**Stated goal:** Write the lines out again, from the top of the material to the line containing "R = math.radians", pictures excluded.

**Raw data:**
---

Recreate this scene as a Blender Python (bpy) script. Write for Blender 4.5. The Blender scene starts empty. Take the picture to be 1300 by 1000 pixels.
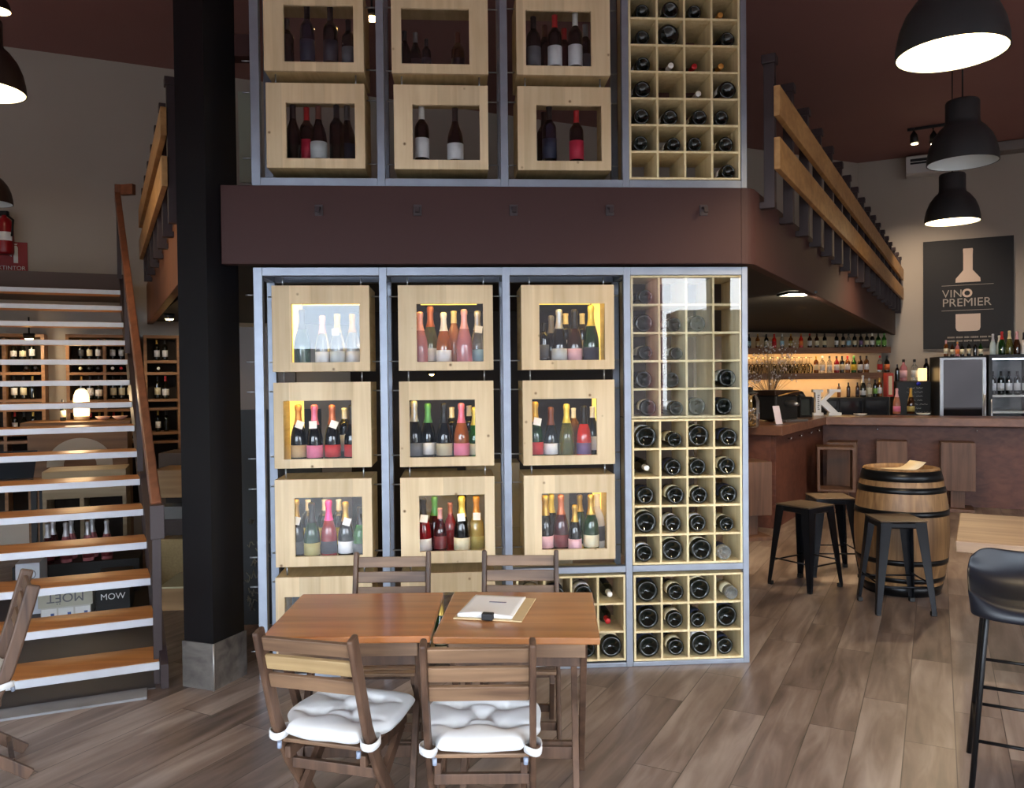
import bpy, bmesh, math, random
from mathutils import Vector, Matrix
random.seed(7)
S = bpy.context.scene
COL = S.collection
PI = math.pi
R = math.radians

# ---------------------------------------------------------------- camera
F, EYE = 1030.0, 1.62
PITCH, ROLL, YAW = 0.01816, -0.01065, 0.06863
fw = Vector((math.sin(YAW)*math.cos(PITCH), math.cos(YAW)*math.cos(PITCH), -math.sin(PITCH)))
rt = fw.cross(Vector((0, 0, 1))).normalized()
up = rt.cross(fw)
RT = math.cos(ROLL)*rt + math.sin(ROLL)*up
UP = -math.sin(ROLL)*rt + math.cos(ROLL)*up
cam = bpy.data.objects.new('camera', bpy.data.cameras.new('camera'))
COL.objects.link(cam)
M = Matrix((RT, UP, -fw)).transposed().to_4x4()
M.translation = (0, 0, EYE)
cam.matrix_world = M
cam.data.sensor_fit = 'HORIZONTAL'
cam.data.sensor_width = 36.0
cam.data.lens = F*36.0/1300.0
cam.data.clip_start = 0.05
S.camera = cam
E0 = Vector((0, 0, EYE))

# survey helpers: where a sight line meets a known plane of the room
def sight(px, py):
    return (fw*F + RT*(px-650) - UP*(py-500))/F
def on_y(px, py, y):
    d = sight(px, py); return E0 + d*(y/d.y)
def on_z(px, py, z):
    d = sight(px, py); return E0 + d*((z-EYE)/d.z)
def on_v(px, py, p0, ang):
    d = sight(px, py); n = Vector((-math.sin(ang), math.cos(ang)))
    t = (p0[0]*n.x + p0[1]*n.y)/(d.x*n.x + d.y*n.y); return E0 + d*t
def at_d(px, py, D):
    return E0 + sight(px, py)*D

# ---------------------------------------------------------------- materials
def lin(c):
    def f(u):
        u /= 255.0
        return u/12.92 if u <= 0.04045 else ((u+0.055)/1.055)**2.4
    return (f(c[0]), f(c[1]), f(c[2]), 1.0)
MATS = {}
def pm(name, rgb, rough=0.5, metal=0.0, spec=0.5, trans=0.0, noise=0.0, nscale=8.0, bump=0.0, emit=None, estr=0.0, sheen=0.0, coat=0.0):
    if name in MATS: return MATS[name]
    m = bpy.data.materials.new(name); m.use_nodes = True
    nt = m.node_tree; b = nt.nodes['Principled BSDF']
    b.inputs['Base Color'].default_value = lin(rgb)
    b.inputs['Roughness'].default_value = rough
    b.inputs['Metallic'].default_value = metal
    b.inputs['Specular IOR Level'].default_value = spec
    b.inputs['Transmission Weight'].default_value = trans
    b.inputs['Coat Weight'].default_value = coat
    if sheen: b.inputs['Sheen Weight'].default_value = sheen
    if emit:
        b.inputs['Emission Color'].default_value = lin(emit); b.inputs['Emission Strength'].default_value = estr
    if noise or bump:
        tc = nt.nodes.new('ShaderNodeTexCoord'); n = nt.nodes.new('ShaderNodeTexNoise')
        n.inputs['Scale'].default_value = nscale; n.inputs['Detail'].default_value = 5
        nt.links.new(tc.outputs['Object'], n.inputs['Vector'])
        if noise:
            mx = nt.nodes.new('ShaderNodeMix'); mx.data_type = 'RGBA'
            c = lin(rgb)
            mx.inputs[6].default_value = tuple(max(0, v*(1-noise)) for v in c[:3])+(1,)
            mx.inputs[7].default_value = tuple(min(1, v*(1+noise)) for v in c[:3])+(1,)
            nt.links.new(n.outputs['Fac'], mx.inputs[0]); nt.links.new(mx.outputs[2], b.inputs['Base Color'])
        if bump:
            bp = nt.nodes.new('ShaderNodeBump'); bp.inputs['Strength'].default_value = bump; bp.inputs['Distance'].default_value = 0.01
            nt.links.new(n.outputs['Fac'], bp.inputs['Height']); nt.links.new(bp.outputs['Normal'], b.inputs['Normal'])
    MATS[name] = m
    return m

def wood(name, dark, light, axis='x', scale=1.0, rough=0.5, knots=False, boards=0.0, baxis='z', coat=0.0, spec=0.4):
    """grain running along AXIS of the object; KNOTS adds pine knots; BOARDS = glued board width along BAXIS"""
    if name in MATS: return MATS[name]
    m = bpy.data.materials.new(name); m.use_nodes = True
    nt = m.node_tree; N = nt.nodes; L = nt.links; b = N['Principled BSDF']
    b.inputs['Roughness'].default_value = rough; b.inputs['Specular IOR Level'].default_value = spec
    b.inputs['Coat Weight'].default_value = coat; b.inputs['Coat Roughness'].default_value = 0.12
    tc = N.new('ShaderNodeTexCoord'); oi = N.new('ShaderNodeObjectInfo')
    add = N.new('ShaderNodeVectorMath'); add.operation = 'MULTIPLY_ADD'
    add.inputs[1].default_value = (1, 1, 1)
    rv = N.new('ShaderNodeCombineXYZ')
    mul = N.new('ShaderNodeMath'); mul.operation = 'MULTIPLY'; mul.inputs[1].default_value = 37.0
    L.new(oi.outputs['Random'], mul.inputs[0])
    for i in range(3): L.new(mul.outputs[0], rv.inputs[i])
    L.new(tc.outputs['Object'], add.inputs[0]); L.new(rv.outputs[0], add.inputs[2])
    mp = N.new('ShaderNodeMapping')
    s = {'x': (1.6, 26, 26), 'y': (26, 1.6, 26), 'z': (26, 26, 1.6)}[axis]
    mp.inputs['Scale'].default_value = tuple(v*scale for v in s)
    L.new(add.outputs[0], mp.inputs['Vector'])
    n1 = N.new('ShaderNodeTexNoise'); n1.inputs['Scale'].default_value = 1.0; n1.inputs['Detail'].default_value = 6; n1.inputs['Distortion'].default_value = 0.6
    L.new(mp.outputs[0], n1.inputs['Vector'])
    n2 = N.new('ShaderNodeTexNoise'); n2.inputs['Scale'].default_value = 2.2*scale; n2.inputs['Detail'].default_value = 3
    L.new(add.outputs[0], n2.inputs['Vector'])
    av = N.new('ShaderNodeMath'); av.operation = 'MULTIPLY_ADD'; av.inputs[1].default_value = 0.6
    L.new(n1.outputs['Fac'], av.inputs[0])
    h = N.new('ShaderNodeMath'); h.operation = 'MULTIPLY'; h.inputs[1].default_value = 0.4
    L.new(n2.outputs['Fac'], h.inputs[0]); L.new(h.outputs[0], av.inputs[2])
    cr = N.new('ShaderNodeValToRGB'); cr.color_ramp.elements[0].position = 0.36; cr.color_ramp.elements[1].position = 0.64
    cr.color_ramp.elements[0].color = lin(dark); cr.color_ramp.elements[1].color = lin(light)
    L.new(av.outputs[0], cr.inputs[0])
    out = cr.outputs[0]
    if boards:
        sx = N.new('ShaderNodeSeparateXYZ'); L.new(add.outputs[0], sx.inputs[0])
        dv = N.new('ShaderNodeMath'); dv.operation = 'DIVIDE'; dv.inputs[1].default_value = boards
        L.new(sx.outputs['XYZ'.index(baxis.upper())], dv.inputs[0])
        fl = N.new('ShaderNodeMath'); fl.operation = 'FLOOR'; L.new(dv.outputs[0], fl.inputs[0])
        wn = N.new('ShaderNodeTexWhiteNoise'); wn.noise_dimensions = '1D'; L.new(fl.outputs[0], wn.inputs['W'])
        mr = N.new('ShaderNodeMapRange'); mr.inputs['To Min'].default_value = 0.86; mr.inputs['To Max'].default_value = 1.08
        L.new(wn.outputs['Value'], mr.inputs['Value'])
        mm = N.new('ShaderNodeMix'); mm.data_type = 'RGBA'; mm.blend_type = 'MULTIPLY'; mm.inputs[0].default_value = 1
        cb = N.new('ShaderNodeCombineColor')
        for i in range(3): L.new(mr.outputs[0], cb.inputs[i])
        L.new(out, mm.inputs[6]); L.new(cb.outputs[0], mm.inputs[7]); out = mm.outputs[2]
    if knots:
        vo = N.new('ShaderNodeTexVoronoi'); vo.inputs['Scale'].default_value = 9.0; vo.inputs['Randomness'].default_value = 1.0
        L.new(add.outputs[0], vo.inputs['Vector'])
        k = N.new('ShaderNodeMapRange'); k.inputs['From Min'].default_value = 0.03; k.inputs['From Max'].default_value = 0.10
        k.inputs['To Min'].default_value = 1.0; k.inputs['To Max'].default_value = 0.0
        L.new(vo.outputs['Distance'], k.inputs['Value'])
        mk = N.new('ShaderNodeMix'); mk.data_type = 'RGBA'; mk.inputs[7].default_value = lin((112, 80, 48))
        L.new(k.outputs[0], mk.inputs[0]); L.new(out, mk.inputs[6]); out = mk.outputs[2]
    L.new(out, b.inputs['Base Color'])
    bp = N.new('ShaderNodeBump'); bp.inputs['Strength'].default_value = 0.12; bp.inputs['Distance'].default_value = 0.004
    L.new(n1.outputs['Fac'], bp.inputs['Height']); L.new(bp.outputs['Normal'], b.inputs['Normal'])
    MATS[name] = m
    return m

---

**Result for this exercise:**
Recreate this scene as a Blender Python (bpy) script. Write for Blender 4.5. The Blender scene starts empty. Take the picture to be 1300 by 1000 pixels.
import bpy, bmesh, math, random
from mathutils import Vector, Matrix
random.seed(7)
S = bpy.context.scene
COL = S.collection
PI = math.pi
R = math.radians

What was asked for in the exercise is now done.